CVNC:
To the Editor:
In his review of BachFest V on September 19 at St. Alban’s Episcopal Church in Davidson, NC, Perry Tannenbaum reports that flutist Kim Pineda expressed the opinion that “circular breathing must have existed at least as far back as the Baroque Era” because of the considerable demands in the flute part of Bach’s Suite in B minor. I think a better answer lies in the fact that this piece was originally conceived for solo violin in A minor, as discussed by Joshua Rifkin in his article “The ‘B-Minor Flute Suite’ Deconstructed: New Light on Bach’s Ouverture, BWV 1067,” Bach Perspective 6: J. S. Bach’s Concerted Ensemble Music, The Ouverture, edited by Gregory Butler, 2007.
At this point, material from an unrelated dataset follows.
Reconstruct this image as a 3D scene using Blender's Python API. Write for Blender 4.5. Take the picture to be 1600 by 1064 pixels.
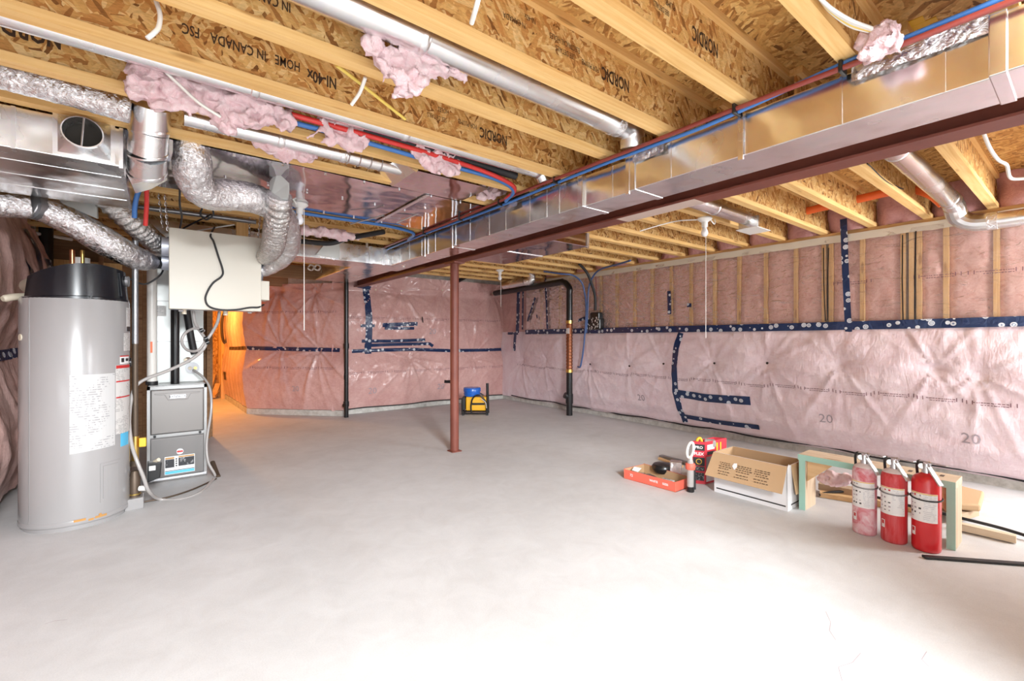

In my short article “Performing Bach’s B-Minor Flute Suite, BWV 1067,” Bach Notes: The Newsletter of the American Bach Society, Spring 2007, p. 15, I wrote: “The very frequent doubling of the solo flute and first violin parts has always seemed strange to me, whereas Telemann’s treatment of the solo instrument in his A-Minor Recorder Suite is more natural. If the original solo instrument in Bach’s Suite had been a violin, however, the doubling makes perfect sense, the solo violin “swimming with the other fish” in the tuttis; and apparently Bach and his copyist made no changes in the revised version for a solo wind instrument. I have performed this piece observing rests for the flute in some of the tutti passages in the opening movement, and alternating flute and first violin in some of the other movements.”